The final ruling follows a tentative ruling against Patreon from earlier this month and means that the company now has to pay upfront filing fees on each of the 72 individual arbitration claims within 30 days of the due date on the invoice. These fees can be upwards of $10,000 per arbitration.

When the arbitration commences, Patreon will also have to pay further legal fees and have a rolling obligation to pay them within 30 days.

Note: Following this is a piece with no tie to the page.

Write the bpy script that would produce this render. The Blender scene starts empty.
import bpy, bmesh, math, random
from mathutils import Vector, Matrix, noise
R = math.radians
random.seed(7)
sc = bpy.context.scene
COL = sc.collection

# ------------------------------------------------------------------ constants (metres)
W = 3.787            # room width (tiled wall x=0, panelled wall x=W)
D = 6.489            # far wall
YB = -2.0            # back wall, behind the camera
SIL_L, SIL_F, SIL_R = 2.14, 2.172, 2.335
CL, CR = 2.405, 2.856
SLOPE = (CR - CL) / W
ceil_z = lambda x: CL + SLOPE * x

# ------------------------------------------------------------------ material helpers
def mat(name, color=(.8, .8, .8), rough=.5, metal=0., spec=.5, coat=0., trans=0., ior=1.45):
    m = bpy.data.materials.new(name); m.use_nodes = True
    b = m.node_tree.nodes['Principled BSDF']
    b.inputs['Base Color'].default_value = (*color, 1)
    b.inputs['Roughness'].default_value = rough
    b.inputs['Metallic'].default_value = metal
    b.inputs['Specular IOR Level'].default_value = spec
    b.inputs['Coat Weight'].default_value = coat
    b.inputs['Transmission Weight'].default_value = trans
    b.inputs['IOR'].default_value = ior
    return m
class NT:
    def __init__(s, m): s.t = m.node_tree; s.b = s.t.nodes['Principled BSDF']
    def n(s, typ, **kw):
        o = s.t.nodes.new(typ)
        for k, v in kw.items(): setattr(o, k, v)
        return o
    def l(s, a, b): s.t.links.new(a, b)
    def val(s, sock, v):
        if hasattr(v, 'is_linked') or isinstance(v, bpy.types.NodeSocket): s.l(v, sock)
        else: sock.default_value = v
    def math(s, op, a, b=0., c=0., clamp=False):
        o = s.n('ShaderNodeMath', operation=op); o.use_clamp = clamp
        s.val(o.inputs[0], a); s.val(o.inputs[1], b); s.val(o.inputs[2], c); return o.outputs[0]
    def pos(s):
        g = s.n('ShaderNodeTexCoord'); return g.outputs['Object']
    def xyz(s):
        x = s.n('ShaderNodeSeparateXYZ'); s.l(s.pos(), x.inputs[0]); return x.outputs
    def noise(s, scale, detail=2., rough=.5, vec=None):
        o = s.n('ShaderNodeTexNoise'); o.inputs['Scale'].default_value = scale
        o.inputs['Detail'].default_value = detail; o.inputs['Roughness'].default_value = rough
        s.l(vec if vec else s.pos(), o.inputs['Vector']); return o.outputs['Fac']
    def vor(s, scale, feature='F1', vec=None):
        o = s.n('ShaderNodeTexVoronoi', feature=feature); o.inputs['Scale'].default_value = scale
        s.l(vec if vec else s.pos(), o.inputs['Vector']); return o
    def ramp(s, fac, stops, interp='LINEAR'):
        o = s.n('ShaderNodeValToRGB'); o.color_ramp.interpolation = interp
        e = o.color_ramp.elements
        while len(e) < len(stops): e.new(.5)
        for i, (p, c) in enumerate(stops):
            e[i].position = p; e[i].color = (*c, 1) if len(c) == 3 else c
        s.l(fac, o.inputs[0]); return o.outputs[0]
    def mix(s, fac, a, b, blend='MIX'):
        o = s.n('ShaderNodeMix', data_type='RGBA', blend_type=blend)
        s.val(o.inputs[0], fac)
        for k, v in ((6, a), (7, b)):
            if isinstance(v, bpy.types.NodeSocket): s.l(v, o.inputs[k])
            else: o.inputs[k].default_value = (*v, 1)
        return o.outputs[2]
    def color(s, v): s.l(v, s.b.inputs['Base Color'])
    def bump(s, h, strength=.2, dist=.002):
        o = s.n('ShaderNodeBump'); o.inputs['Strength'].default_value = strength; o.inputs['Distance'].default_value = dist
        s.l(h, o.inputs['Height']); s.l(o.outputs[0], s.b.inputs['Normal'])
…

Lawyer, commentator, and producer Mike Cernovich has predicted that these fees could be as high as $20 million.

In the final ruling, the court cited three reasons for denying Patreon’s request for an injunction.

First, the court wrote that Patreon “fails to show that it will suffer any irreparable injury or interim harm” if it’s not granted the injunction and noted that “merely having to incur expense in order to participate in arbitration proceedings is not irreparable harm.”

Second, the court wrote that “Patreon fails to show a reasonable likelihood of prevailing on its claims” and added that even if the claims are “not arbitrable,” “those issues are for the arbitrators, not the court, to decide.”

Third, the court wrote that “California courts rarely grant the extraordinary relief Patreon seeks here” and noted that once a dispute is submitted to arbitration, “the [California Arbitration Act] contemplates limited, if any, judicial involvement.” The court added that “typically, those who enter into arbitration agreements expect that their dispute will be resolved without necessity for any contact with the courts” and “that conclusion is ‘especially true’ where, as here, ‘the arbitration began without the need to seek a court order compelling arbitration.'”

Not only does the ruling mean Patreon has to pay these likely substantial fees but the ruling also gives users a legal avenue to defend against censorship under this California arbitration law.

Under this law, the drafting party of employment or consumer arbitration agreements has to pay the arbitration fees and they can’t reclaim the fees, regardless of the outcome. This means that companies such as Patreon, that force arbitration through their terms of service, risk potentially huge arbitration fees when they ban users because the former backers of these users can seek arbitration over “tortious interference” (disrupting the economic relationship between the creators and their backers).

For deplatformed users that had hundreds or thousands of backers when they were banned, this could leave these companies liable for millions of dollars in arbitration fees.

Lawyer Nick Rekieta said that this case is likely to act as a warning to Big Tech companies that deplatform their users:

“This is an extremely important case and what just happened is a shot across the bow of Big Tech companies. Your terms of service are binding upon you at least in so far as these arbitration and anti-class action provisions and we can use them against them.

That is important because this is how we defend ourselves from things like deplatforming, from things like cancel culture, and it is a big win in this sphere.

Even if they [Benjamin’s former backers] end up losing the arbitration, the threat of removing someone from the platform and facing thousands, potentially thousands of arbitrations claims coming in, that should give them pause at least.”

Cernovich added that in this specific case, because Patreon changed its terms of service after it was put on notice by Benjamin’s former backers, it could also face arbitrations because it unilaterally altered the terms of service “in a way that’s illegal under California law.”